Mobilfunk der vierten Generation lebt von Berliner Forschung
Holger Boche vom Fraunhofer Institut für Nachrichtentechnik Heinrich Hertz (HHI) ist stolzer Preisträger des Gottfried-Wilhelm-Leibniz-Preises. Den höchstdotierten deutschen Förderpreis und das Preisgeld in Höhe von 2,5 Millionen Euro bekam er für seine Arbeit am Mobilfunk der vierten Generation. Er trommelt für den Forschungsstandort Deutschland.
“Der Leibniz-Preis wird vor allem als eine Anerkennung für die derzeitige wissenschaftliche Leistung verliehen.

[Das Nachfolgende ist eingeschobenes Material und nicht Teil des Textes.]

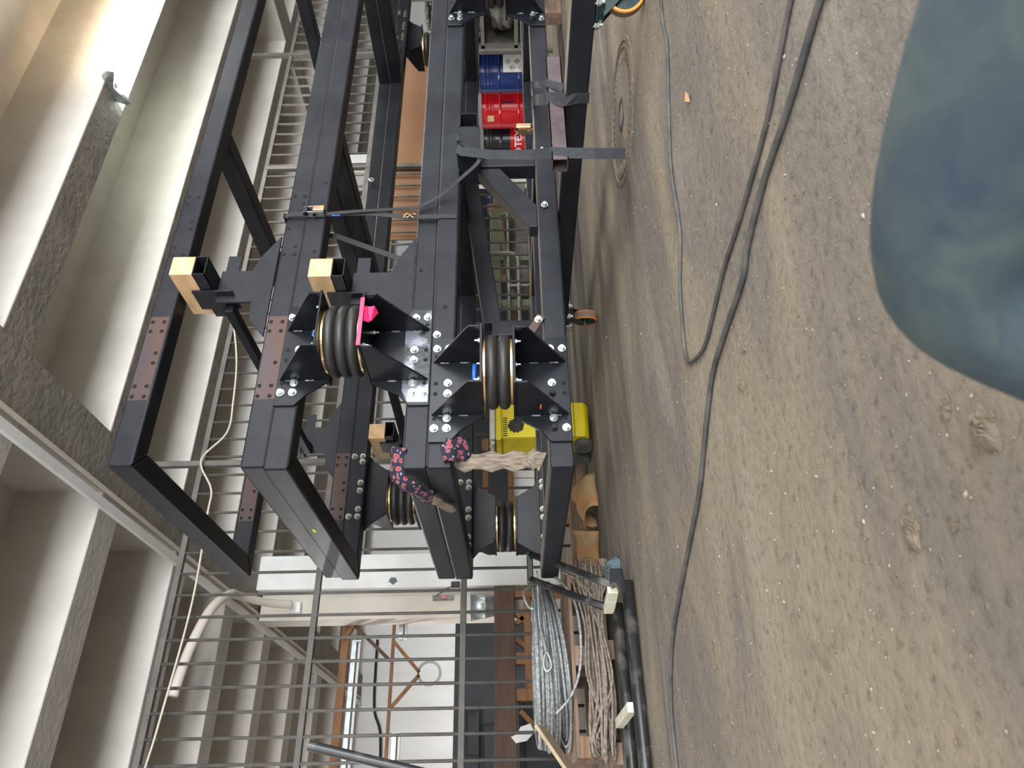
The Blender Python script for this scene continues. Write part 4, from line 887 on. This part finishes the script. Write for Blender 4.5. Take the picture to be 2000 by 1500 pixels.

Eine Leistung, die erwarten lässt, dass sich intensive und auch weiterhin erfolgreiche wissenschaftliche Arbeiten anschließen werden. Deshalb ist die Auszeichnung natürlich persönlich zu verstehen und insofern sehr ehrenvoll”, sagte der Forscher gegenüber dem Portal ProjektZukunft – Initiative für Berlin.
Das damit verbundene Preisgeld soll allerdings den laufenden und zu erwartenden Forschungsarbeiten vorbehalten bleiben, fügte er an. Ferner sei es ihm und seinen Studenten und Doktoranden eine große Freude und auch Erleichterung, dass das Preisgeld ihnen erlaube, “nach eigenem Plan, unberührt von langwierigen Forschungsanträgen die gemeinsame Arbeit fortzusetzen und – wenn es denn möglich ist, das Tempo zu erhöhen”.
Sein Forschungsschwerpunkt, die Mobilfunknetze der Zukunft erfordern demnach viel Aufmerksamkeit. Boche: “Ein wesentlicher Bereich der Arbeiten in meiner Gruppe betrifft die Steigerung der spektralen Effizienz von Mobilfunksystemen, das heißt des Verhältnisses von Datenübertragungsrate (in Bit/Sekunde) zur Bandbreite des Signals (in Hertz). Angesichts der großen volkswirtschaftlichen und gesellschaftlichen Bedeutung der Kommunikationstechnik ist besonderer Wert darauf zu legen, dass die künftigen Systeme sehr zuverlässig arbeiten und effizient entwickelt und betrieben werden können.”
“Mobilfunksysteme in der Zeit nach der UMTS-Technik müssen den Kunden deutlich höhere Datenraten bereit stellen können”, fuhr er fort. “Im Jahr 2015 müssen etwa fünf Milliarden Menschen miteinander kommunizieren können. Darüber hinaus werden vermutlich erheblich mehr als tausend Milliarden Sensoren drahtlos Daten austauschen. Das kann nur funktionieren, wenn den Nutzern in den mobilen Netzen die Ressourcen wie Datenrate, Frequenz und Dienstgüte effizient zugewiesen werden können. Für eine Ressourcenverteilung gibt es theoretisch enge Anlehnungen an volkswirtschaftliche Mikroprozesse einer fairen Verteilung. Wir versuchen derartige Modelle mathematisch zu formulieren und auf Fragestellungen der Telekommunikation anzuwenden. Unsere theoretischen Ergebnisse werden dann mit Messungen einer experimentellen Arbeitsgruppe verglichen, um einerseits die technische Ressourcenverteilung besser verstehen zu lernen und andererseits das mathematische Modell besser anpassen zu können. Einige Aspekte unserer Entwicklungen werden in den nächsten Mobilfunkstandard eingearbeitet, der wahrscheinlich schon in diesem Jahr als eine Erweiterung des UMTS-Standards beschlossen werden wird.”
Forschungsgelder aus dem öffentlichen Topf will das von ihm geleitete HHI aber auch wieder zurückgeben. In Form von Mittelstandsunterstützung, Verbindungen, Prestige, internationaler Attraktivität des Berliner Region und ähnlichem. “Ich möchte hier auf nur zwei wichtige Punkte eingehen. Zunächst einmal sind die Fraunhofer-Institute nicht an die jeweiligen Standorte gebunden und müssen vor allem ihren Forschungsauftrag erfüllen. Allerdings bieten gerade in einer Stadt mit vielen KMU, die sich eine eigene Forschungs- und Entwicklungsabteilung nicht leisten können, die Fraunhofer-Institute eine sehr gute Möglichkeit, sich des technischen Know-hows zu versichern, das den mittelständischen Unternehmen ein wirtschaftliches Überleben ermöglicht. Dies wird insbesondere auch durch Fördermaßnahmen der Berliner Verwaltung wesentlich gestützt”, so Holger Boche.